### [EXERCISE GOAL]
Which lines hold the word "scene"? Copy each of them from the material.

┄┄┄┄┄┄┄┄┄┄┄┄┄┄┄┄┄┄┄┄

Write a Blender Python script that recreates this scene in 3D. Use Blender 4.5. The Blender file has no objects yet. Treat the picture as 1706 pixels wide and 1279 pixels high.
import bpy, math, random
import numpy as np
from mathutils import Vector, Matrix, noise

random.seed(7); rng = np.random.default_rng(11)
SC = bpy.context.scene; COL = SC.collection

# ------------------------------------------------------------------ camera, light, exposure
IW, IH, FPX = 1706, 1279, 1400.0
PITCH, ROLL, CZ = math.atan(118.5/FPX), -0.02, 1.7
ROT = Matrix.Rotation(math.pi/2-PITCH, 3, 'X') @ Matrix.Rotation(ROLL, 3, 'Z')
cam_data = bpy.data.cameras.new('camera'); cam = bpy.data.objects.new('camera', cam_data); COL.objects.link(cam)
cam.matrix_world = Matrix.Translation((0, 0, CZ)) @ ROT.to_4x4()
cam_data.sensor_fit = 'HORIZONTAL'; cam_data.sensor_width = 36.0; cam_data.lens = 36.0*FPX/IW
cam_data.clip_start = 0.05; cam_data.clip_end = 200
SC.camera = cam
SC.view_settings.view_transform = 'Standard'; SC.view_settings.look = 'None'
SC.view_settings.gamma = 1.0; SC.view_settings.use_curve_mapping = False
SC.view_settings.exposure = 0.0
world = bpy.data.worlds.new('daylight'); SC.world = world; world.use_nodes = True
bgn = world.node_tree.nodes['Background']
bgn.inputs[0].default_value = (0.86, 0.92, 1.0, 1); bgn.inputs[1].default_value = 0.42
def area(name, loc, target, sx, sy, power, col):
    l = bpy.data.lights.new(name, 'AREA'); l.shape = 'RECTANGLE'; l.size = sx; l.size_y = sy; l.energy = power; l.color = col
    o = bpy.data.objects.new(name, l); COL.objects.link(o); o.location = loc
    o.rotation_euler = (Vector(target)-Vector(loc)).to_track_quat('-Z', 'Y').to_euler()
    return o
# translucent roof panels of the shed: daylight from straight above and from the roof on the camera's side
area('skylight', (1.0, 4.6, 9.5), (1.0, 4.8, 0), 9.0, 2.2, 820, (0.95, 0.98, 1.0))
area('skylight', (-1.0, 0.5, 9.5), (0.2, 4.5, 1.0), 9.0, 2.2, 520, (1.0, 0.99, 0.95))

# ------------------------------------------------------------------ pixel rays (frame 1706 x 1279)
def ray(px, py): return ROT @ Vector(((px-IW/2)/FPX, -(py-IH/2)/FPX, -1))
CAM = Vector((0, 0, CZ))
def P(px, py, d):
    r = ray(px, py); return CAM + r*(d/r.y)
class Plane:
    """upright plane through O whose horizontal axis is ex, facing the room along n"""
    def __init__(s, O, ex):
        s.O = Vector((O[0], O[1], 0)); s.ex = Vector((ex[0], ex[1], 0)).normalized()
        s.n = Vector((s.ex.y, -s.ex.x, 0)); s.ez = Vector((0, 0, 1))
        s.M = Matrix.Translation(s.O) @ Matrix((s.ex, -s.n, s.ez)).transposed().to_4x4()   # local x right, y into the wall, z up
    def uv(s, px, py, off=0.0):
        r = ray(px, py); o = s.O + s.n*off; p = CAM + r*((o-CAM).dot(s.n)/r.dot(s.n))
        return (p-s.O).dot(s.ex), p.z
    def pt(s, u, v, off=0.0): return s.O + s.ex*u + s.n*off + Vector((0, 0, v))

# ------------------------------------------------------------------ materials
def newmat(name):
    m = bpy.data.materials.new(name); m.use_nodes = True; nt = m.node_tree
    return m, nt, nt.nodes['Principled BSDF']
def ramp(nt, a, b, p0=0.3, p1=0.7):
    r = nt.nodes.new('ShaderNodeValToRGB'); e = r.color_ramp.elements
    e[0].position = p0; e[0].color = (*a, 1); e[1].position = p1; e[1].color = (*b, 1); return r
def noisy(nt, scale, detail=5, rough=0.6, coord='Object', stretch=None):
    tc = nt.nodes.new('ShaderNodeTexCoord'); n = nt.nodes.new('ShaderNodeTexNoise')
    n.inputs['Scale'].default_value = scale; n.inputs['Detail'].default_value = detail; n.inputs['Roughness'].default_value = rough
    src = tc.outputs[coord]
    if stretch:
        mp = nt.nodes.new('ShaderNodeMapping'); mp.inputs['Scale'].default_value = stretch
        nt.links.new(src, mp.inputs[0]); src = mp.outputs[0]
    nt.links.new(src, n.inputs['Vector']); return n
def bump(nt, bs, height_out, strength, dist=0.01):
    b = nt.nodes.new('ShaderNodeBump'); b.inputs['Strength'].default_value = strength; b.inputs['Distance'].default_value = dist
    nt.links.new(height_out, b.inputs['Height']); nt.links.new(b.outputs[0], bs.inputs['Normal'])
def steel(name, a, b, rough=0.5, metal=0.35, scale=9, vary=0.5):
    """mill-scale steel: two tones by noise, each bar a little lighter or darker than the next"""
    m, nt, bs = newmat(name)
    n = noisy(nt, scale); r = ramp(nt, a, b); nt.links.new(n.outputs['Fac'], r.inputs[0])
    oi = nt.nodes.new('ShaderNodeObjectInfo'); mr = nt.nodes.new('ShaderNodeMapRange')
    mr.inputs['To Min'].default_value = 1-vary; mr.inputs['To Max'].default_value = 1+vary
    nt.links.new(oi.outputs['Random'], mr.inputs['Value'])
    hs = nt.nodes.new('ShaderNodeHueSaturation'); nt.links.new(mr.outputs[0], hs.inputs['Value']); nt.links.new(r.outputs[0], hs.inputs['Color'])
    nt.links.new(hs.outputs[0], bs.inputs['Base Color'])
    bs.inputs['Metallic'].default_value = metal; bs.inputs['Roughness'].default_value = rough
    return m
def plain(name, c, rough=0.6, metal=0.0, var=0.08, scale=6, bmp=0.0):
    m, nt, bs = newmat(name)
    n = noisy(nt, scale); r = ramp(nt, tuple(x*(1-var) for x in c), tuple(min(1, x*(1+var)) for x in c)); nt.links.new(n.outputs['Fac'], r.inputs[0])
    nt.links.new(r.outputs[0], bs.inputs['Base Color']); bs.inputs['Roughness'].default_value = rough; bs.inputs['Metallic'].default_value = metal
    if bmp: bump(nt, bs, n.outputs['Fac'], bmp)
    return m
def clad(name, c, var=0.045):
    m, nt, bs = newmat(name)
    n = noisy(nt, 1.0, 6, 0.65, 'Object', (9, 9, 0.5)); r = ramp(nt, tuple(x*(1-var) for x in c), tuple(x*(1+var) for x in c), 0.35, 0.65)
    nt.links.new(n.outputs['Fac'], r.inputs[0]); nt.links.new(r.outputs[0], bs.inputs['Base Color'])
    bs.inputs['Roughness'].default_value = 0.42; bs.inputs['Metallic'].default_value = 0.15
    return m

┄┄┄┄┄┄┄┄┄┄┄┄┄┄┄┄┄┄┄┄

### [PROBLEM SOLUTION]
Write a Blender Python script that recreates this scene in 3D. Use Blender 4.5. The Blender file has no objects yet. Treat the picture as 1706 pixels wide and 1279 pixels high.
SC = bpy.context.scene; COL = SC.collection